Monday, July 9, 2012
Caterpillar & a Bucket of Mussels
Todd Gleason, Farm Broadcaster, University of Illinois
The European Union Center on the University of Illinois
campus has taken a group of high school teachers to Brussels, Belgium. Most of
them are history teachers, and learned how agriculture, in large part,
underpins the common European society. Listen to the first of Todd
Gleason’s diary entries from the week long trip, and follow along with the transcript below. Also check out Todd Gleason's blog on the experience, featuring posts, photos, and a map of the study tour.
Monday June 25, 2012
We arrived three hours late in Brussels yesterday. I am
hopeful our return trip to Chicago will not be delayed. Once on the ground our
troop of 21 began to move quickly into the city, checking into the Thon Hotel
near the European Commission buildings. Tired, but excited we began a more than
two hour walking tour of what has become essentially the capitol of Europe. Our
guide Sasha loves this city and took great pains to tell us its story building
by building. And then, while it was on our itinerary, we spent a couple of
hours eating our first evening meal in Europe at the Spicy Grill Indian
restaurant - really good, but a bit more international than expected. It was
the first of many global surprises. Sunday night’s sleep was restless for the
group. I’m in bed before sundown. Most spent part of the wee hours awake at one
point or another as the time differences is seven hours.
Breakfast must be the most important meal of the day! The
Thon buffet, especially at 6:30am, is overwhelming; hard breads and cheeses,
pastries, boiled, fried, and scrambled eggs, cold cuts, bacon, and link
sausages, fruits, vegetables… the list goes on. I wanted coffee, but only found
the espresso machine.
By 9am Monday we had traveled an hour and 15 minutes to the
Caterpillar plant in Gosselies. What a beautiful site
it was as we peered from the tour bus windows to see the familiar yellow and
black of Peoria’s pride. I had set next to a Cat engineer on the plane ride
over and knew we’d see the beginnings of a line being retooled in this plant
tour. Gossilies produces excavators and wheel loaders
for Europe and export. It looked and smelled a lot like what I remember seeing
as an FFA’er in high school on tour in East Peoria.
Those plants have long since been leveled, Where told Caterpillar managed its
way through the economic downturn not because of its global footprint in
Europe, but rather the plant in Asia. Those plants and a strategic plan in place
before the fall are the reason the Peoria headquartered company is now turning bigger
profits. It is a global market place.
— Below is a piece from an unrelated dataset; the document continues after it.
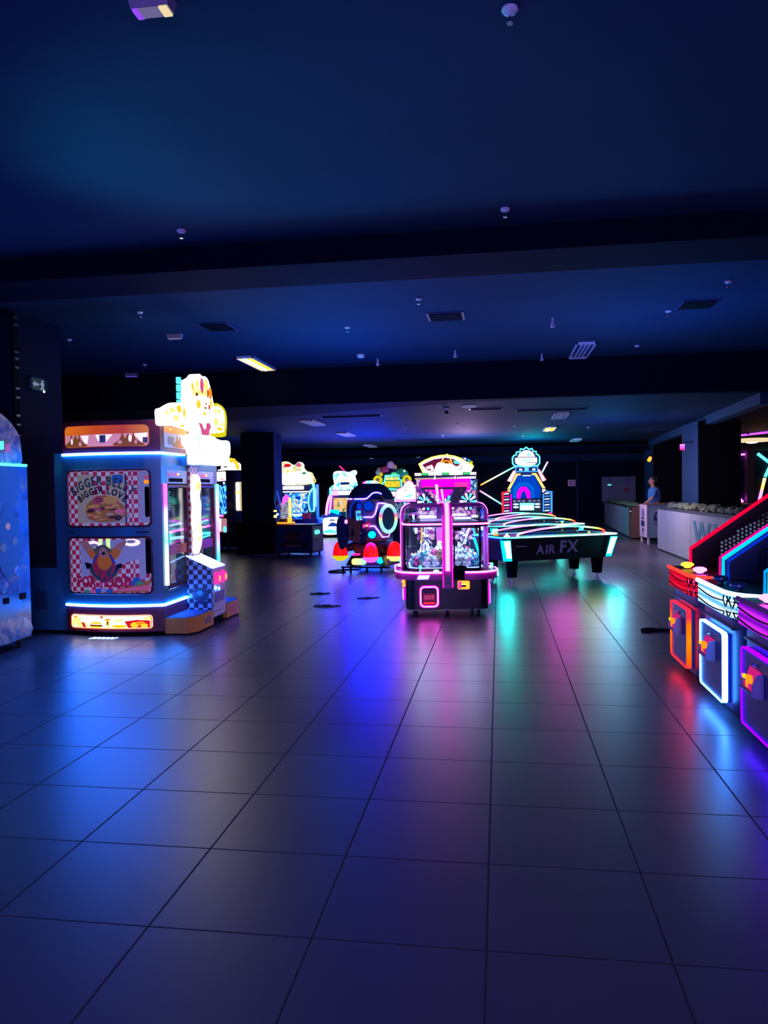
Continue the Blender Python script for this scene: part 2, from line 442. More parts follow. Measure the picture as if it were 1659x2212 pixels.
def mk(name, mat, shapes, parent=None, warp=None, cuts=None, flat=False, **props):
    M = Mesh(); M.mat(mat)
    for s in shapes:
        kw = {}
        s = list(s)
        if isinstance(s[-1], dict):
            kw = dict(s.pop())
        M.mat(kw.pop('m', mat))
        getattr(M, s[0])(*s[1:], **kw)
    bm = M.bm
    if cuts:
        for co, no in cuts:
            bmesh.ops.bisect_plane(bm, geom=bm.verts[:] + bm.edges[:] + bm.faces[:], plane_co=co, plane_no=no)
    if warp:
        for v in bm.verts: v.co = Vector(warp(v.co))
    me = bpy.data.meshes.new(name)
    bmesh.ops.recalc_face_normals(bm, faces=bm.faces[:])
    bm.to_mesh(me); bm.free()
    for k in M.mats: me.materials.append(MATS[k])
    if not flat:
        me.polygons.foreach_set('use_smooth', [True] * len(me.polygons))
        me.set_sharp_from_angle(angle=math.radians(35))
    o = bpy.data.objects.new(name, me); COL.objects.link(o)
    if parent is not None: o.parent = parent
    for k, v in props.items(): o[k] = v
    return o
def thing(name, label, cat, loc=(0, 0, 0), rz=0.0, group=None):
    o = bpy.data.objects.new(name, None); COL.objects.link(o)
    o.empty_display_size = 0.2
    o.location = loc; o.rotation_euler = (0, 0, math.radians(rz))
    o['label'] = label; o['category'] = cat
    if group: o['group'] = group
    return o
def tag(o, label, cat, group=None, loc=None, rz=None):
    o['label'] = label; o['category'] = cat
    if group: o['group'] = group
    if loc is not None: o.location = loc
    if rz is not None: o.rotation_euler = (0, 0, math.radians(rz))
    return o
def clone(root, loc, rz=None, label=None):
    r = root.copy(); COL.objects.link(r); r.location = loc
    if rz is not None: r.rotation_euler = (0, 0, math.radians(rz))
    if label: r['label'] = label
    for ch in list(root.children):
        c = ch.copy(); COL.objects.link(c); c.parent = r
        for g in list(ch.children):
            d = g.copy(); COL.objects.link(d); d.parent = c
    return r
def struct(name, mat, shapes):
    o = mk(name, mat, shapes); o['kind'] = 'structure'; return o

# ---------------------------------------------------------------- the hall
ZN, ZF = 3.6, 3.0            # ceiling near and far
struct('floor', 'floor_tiles', [('b', -16, 12, -6, 34.2, -0.1, 0)])
struct('ceiling_near', 'ceiling_paint', [('b', -16, 12, -6, 6.4, ZN, ZN + 0.1)])
struct('ceiling_middle', 'ceiling_paint', [('b', -16, 12, 6.4, 12.8, ZN, ZN + 0.1)])
struct('ceiling_far', 'ceiling_paint', [('p', 'xy', [(-16, 12.9), (12, 12.9), (12, 26.3), (-16, 26.3)], ZF, ZF + 0.1)])
struct('ceiling_back', 'ceiling_paint', [('b', -16, 12, 26.3, 34.2, 2.93, ZF + 0.1)])
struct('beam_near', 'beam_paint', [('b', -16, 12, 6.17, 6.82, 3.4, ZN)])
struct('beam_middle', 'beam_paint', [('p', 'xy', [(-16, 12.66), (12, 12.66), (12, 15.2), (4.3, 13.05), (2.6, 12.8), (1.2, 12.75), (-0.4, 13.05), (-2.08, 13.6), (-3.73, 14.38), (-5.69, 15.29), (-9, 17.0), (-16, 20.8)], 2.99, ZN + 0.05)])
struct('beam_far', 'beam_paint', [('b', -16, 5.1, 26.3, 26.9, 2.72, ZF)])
struct('trim_back', 'soffit_paint', [('b', -16, 6.2, 33.7, 33.99, 2.62, 2.93)])
struct('wall_back', 'wall_paint', [('b', -16, 12, 34, 34.2, 0, 3.1)])
struct('wall_left', 'wall_paint', [('b', -16.2, -16, -6, 34.2, 0, 3.7)])
struct('wall_right', 'wall_paint', [('b', 12, 12.2, -6, 34.2, 0, 3.7)])
struct('soffit_beam', 'soffit_paint', [('p', 'xy', [(4.15, 13.1), (4.35, 13.1), (5.2, 28.5), (5.0, 28.5)], 2.82, ZF)])
struct('ceiling_right', 'beam_paint', [('p', 'xy', [(4.36, 13.2), (12, 13.2), (12, 33.55), (5.5, 33.55), (5.21, 28.5)], 2.88, 2.98)])
# columns
struct('column_left', 'pillar_paint', [('b', -6.4, -5.3, 7.78, 8.8, 0, ZN)])
struct('column_middle', 'pillar_paint', [('b', -6.35, -5.5, 18.45, 19.15, 0, ZF), ('b', -6.45, -5.4, 18.35, 19.25, 0, 0.78, {'m': 'matt_black'})])
struct('column_right', 'matt_black', [('b', 4.24, 5.1, 17.3, 18.75, 0, 2.9), ('b', 4.225, 4.24, 17.3, 18.75, 0, 2.9, {'m': 'soffit_paint'})])  # lighter sheet on the left face paints in the light falling there
struct('column_counter', 'matt_black', [('b', 4.96, 6.0, 26, 27.4, 0, 2.9), ('b', 4.945, 4.96, 26, 27.4, 0, 2.9, {'m': 'soffit_paint'})])  # left face again painted lighter, as the lit side
struct('column_bar', 'brown_wood', [('b', 10.05, 10.35, 33.3, 33.6, 0, 2.9)])
struct('door_back', 'pillar_paint', [('b', 3.4, 4.25, 33.93, 34, 0, 2.2), ('b', 3.3, 3.38, 33.9, 34, 0, 2.6, {'m': 'soffit_paint'})])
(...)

There are 40 Caterpillar competitors
operating in Belgium.
We ate lunch in the Cat cafeteria, boarded the bus and
headed back to Brussels for an afternoon meeting with AmCham
EU or the American Chamber of Commerce. We spent the first of many hours
sitting in a very warm room watching an interesting – but not always
fully engage because of a full belly and warm temperatures – power point.
AmCham lobbies the European Union on behalf of
American companies. We finish up at 4:30, are a twenty-minute walk from the
hotel, and the group decides to mostly eat together for the evening. We head
for the fish restaurants and dine on mussels, king crab legs, and crawfish. Our
meal ends about 8:30pm. The sun sets around 10:30pm. We make our way back to
the hotel slowly, stopping to indulge in Belgium’s pride. I like Duvel. It’s a good bier.